Fabric proves to be the perfect medium for this kind of excavation because it is naturally malleable and amorphous. A dress encased in a closet becomes a chrysalis. Limbs become peculiar symbols and cloth mouths become entrances. More importantly, the medium of cloth holds particular power over Louise Bourgeois and her childhood memories. Born in 1911 in Paris, France, Louise Bourjois’ family were in the antique trade. Specifically, antique tapestries. Her parents owned a repair shop and Bourgeois was spent many of her weekends repairing antique tapestries. The presence of her mother, and the idea of ‘repairing’ are evident throughout the collection. 
“My mother was a restorer, she repaired broken things. I don't do that. I destroy things. I cannot go the straight line. I must destroy, rebuild, destroy again. My rhythm is not the same. My mother moved in a straight line: I go from one extreme to the other.”





Both feminine identity, craft and art come together in Bourjois fabric children, not least because weaving and femininity also have an extensive historical president. Within Greek myths, we have the antecedents of Athena, and her counterpart to Arachne (who the former turned into a spider). In the Odyssey, we see Odysseus’ wife, Penelope, telling her unwelcome suitors she would choose a husband when she finished her tapestry, only to unpick it each night. The story of Penelope appeals in particular, simply because of the oscillation between creation and destruction, just as Louise Bourgeois desires to “destroy, rebuild, destroy again”. Together, women and weaving carry a huge cultural weight.

These historical touchstones can form a reach tapestry of their own - one of women, weaving and the making (and unmaking) of feminine identity. Its position as a ‘craft’ rather than a ‘fine art’ also neatly summarises the segregation of female artists from male ones. Historically, textiles have been categorised as both ‘women’s work’ and inferior to other art mediums. Even in the Bauhaus movement, a school of thought that sought to close this artificial divide between craft and art, this gender divide was enforced. While the Bauhaus manifesto welcome “any person of good repute, without regard of to age or sex” - Walter Gropius, the founder, maintained that men think in three dimensions, while women think in two. Consequently, women were funnelled into weaving within the Bauhaus school, rather more ‘masculine mediums’ like sculpture, painting and architecture. 
This divide would have been evident to Louise Bourgeois, as in her native French, it is demonstrated in the phrases ‘l’art decoratif’ (decorative art) and ‘le beau art’ (fine art). But in persevering with this medium Bourjois managed to traverse both worlds and create something transgressive. This transgression - bringing traditional feminine materials into the world of the surreal and the alienating, can have a profound effect on the viewer.

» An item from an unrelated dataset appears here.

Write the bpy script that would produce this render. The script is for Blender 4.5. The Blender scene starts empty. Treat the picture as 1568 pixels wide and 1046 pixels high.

Take, for instance, the cage pieces. In the centre of the first room is a large cage. Perhaps double a woman’s height, inside the cage hangs various evening dresses and two white orbs. The phallic element is clear, but what is most striking is the sense of empty space. Caged material hangs listlessly; redolent of some ghostly energy. Abandoned by their true owner, these fabric infants offer troubling spectatorship. To peer upon these deeply biographical works feels like a transgression. But that is entirely the point - women, fabric, and art and how these elements have weaved in out of public consciousness is brought into focus, and we are forced to confront all three.